The U.N. war crimes tribunal on Monday convicted a senior Bosnian Croat military officer and a high-ranking civilian Bosnian Croat of war crimes against Bosnian Muslims.

The court said Dario Kordic, a leader of the nationalist Croatian Democratic Union and of the Croatian Defense Council, helped plan and organize a campaign to drive Muslims from an area the Croats wanted to join to the newly created state of Croatia. Kordic, 40, was sentenced to 25 years imprisonment.

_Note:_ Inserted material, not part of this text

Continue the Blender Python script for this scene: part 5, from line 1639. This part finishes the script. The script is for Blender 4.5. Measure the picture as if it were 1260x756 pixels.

The tribunal also convicted Mario Cerkez, 41, a Croat military commander, of war crimes in leading attacks against Muslim villages during the Bosnian war in 1993-94. He received a 15-year sentence.


Reuters
Mario Cerkez

Presiding Judge Richard May of Britain said Kordic was involved in crimes "characterized by ruthlessness and savagery and in which no distinction was made as to the age of its victims: Young and old were either murdered or expelled."

Kordic, a politician, was found innocent of being among those who set the policy of ethnic cleansing, but was "enthusiastic" in carrying out the campaign "and played an instrumental part," the judgment said.

"You played your part as surely as the man who pulled the trigger," May told Kordic.

The worst of the massacres was in Ahmici on April 16, 1993, when Croatian militiamen stormed into Muslim homes. Entire families were gunned down and houses set ablaze. Survivors of the bullets were burned alive.

Before the attack, 356 Muslims and 87 Croats lived in the village. Immediately afterward, no Muslims remained. Croat homes were left untouched.

The court found that Kordic was involved in planning that raid.

Kordic and Cerkez were charged with a total of 44 counts of murder, persecution, plunder and other war crimes or crimes against humanity, and could have been sentenced to life imprisonment. But the court found that their responsibilities were less than described by the prosecution during the 20-month trial.

Kordic was convicted on 12 counts, and Cerkez on 15. The more than three years they have been in custody will be counted toward their terms, the court said.

Both suspects turned themselves in to the tribunal in 1997, two years after being indicted.

The proceedings against Kordic, the most influential political figure brought to trial, were seen as a test case for political responsibility for atrocities on the battlefield.

But the court was cautious in applying the rule of command responsibility against him. It said Kordic was not in "the highest echelons" of policymking, and he "did not possess the authority to stop the crimes or punish the perpetrators."

Both men were found to have organized "a pattern of plunder" in which mosques were deliberately targeted.

As part of an "ethnic cleansing" campaign, Bosnian Croat forces murdered hundreds of Muslims from a string of villages, used women and the elderly prisoners as human shields during enemy bombing raids and forced thousands of others to flee, the indictment says.

Prosecutors say the massacres were so effective and systematic that they effectively destroyed or removed almost the entire local Muslim population.

"The number of dead may never be known," May said, but they were surely in the hundreds, with thousands more expelled.

The tribunal, established in 1993 to try those responsible for atrocities in the Balkans, has publicly indicted 98 individuals. Some of those still at large include former Yugoslav President Slobodan Milosevic, ex-political leader Radovan Karadic and military chief Ratko Mladic.